President Obama has nominated John O. Brennan to lead the CIA, Senator John Kerry for Secretary of State, and Senator Chuck Hagel for the Department of Defense position, but the Secretary of the Treasury position is still open.
Current Treasury Secretary Timothy Geithner will leave a distinctive legacy as he steps down from his post, and the president must decide whether to maintain Geithner-style policies, or change course.
Apart from his credentials and economic outlook, Geithner has certainly faced an uphill battle since assuming the position in 2009, in the midst of the worst financial crisis since the Great Depression.
As the secretary prepares for his departure, Michael Barr examines his legacy. Barr is a professor of law at the University of Michigan Law School, and he previously served in the U.S. Treasury Department under Secretary Geithner.
Comments [3]
You The Takeaway guys are too much - you do the same here with Geitner like you did with Susan Rice when you had a colleague of hers evaluate her. Here, Michael Barr is also falling all over himself praising Geithner, because he worked for him in Treasury in 2008-2009, they are allies and friends, Barr worked for Geithner. You should just save yourself trouble and have Rice's and Geithner's mothers on the show to cheerlead for their kids. Obviously your agenda is to whitewash and praise - you can't be that incompetent that you didn't realize these people are cheerleaders, rather than objective commentators to give us some insight.
Geithner saved who he thought was important
"Extremely effective"!?!
Does that effectiveness include a plan to get a budget past by even his own party?
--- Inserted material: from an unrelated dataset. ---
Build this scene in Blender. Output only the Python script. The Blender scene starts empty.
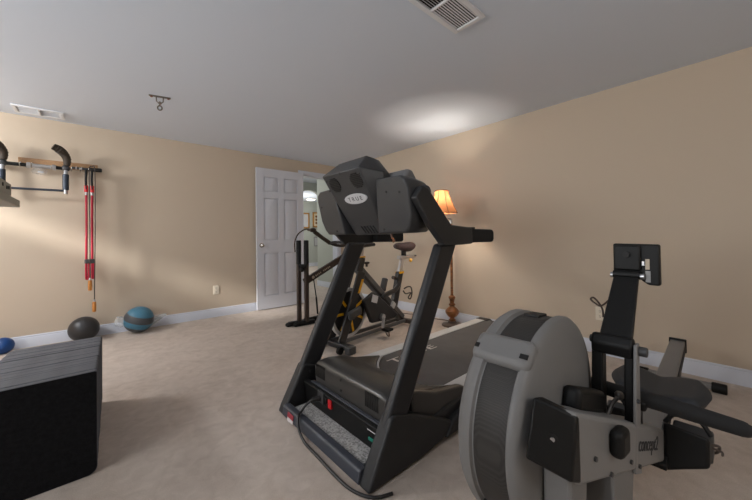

His "distinctive legacy" and "steady hand" was demonstrated by a laughably reckless budget for the United States that was soundly rejected by the Congress twice with zero votes. That along with 1,350 days since Sen. Reid's US Senate passed a budget has to be some kind of record.
Geithner performed his job to the schedule of a political timetable and not a financial one. He waited until a new Republican House was sworn in to suddenly discover the debt ceiling had to be raised which was not on his radar two weeks before when his party controlled the US Congress and could have been done in a day.
Isn't that putting financially ruinous party politics over the economic health of the nation?
An honorable Treasury Secretary would have resigned on the spot.
Of course all of that is ignored in this analysis and the usual attempts at jocularity doesn't include the absurdity of Turbo Tax being too challenging for this Treasury Secretary. Jibes like that are reserved for Republicans in the famously unbiased media.
Even a discussion of the public record of an outgoing Treasury Secretary cannot be done seriously without ridiculously flattering revision and omission that is more suited to public relations than journalism.
Unserious governance demands unserious journalism and that demand is dutifully being met with the weaving of the Emperor's new clothes that is literally costing us trillions.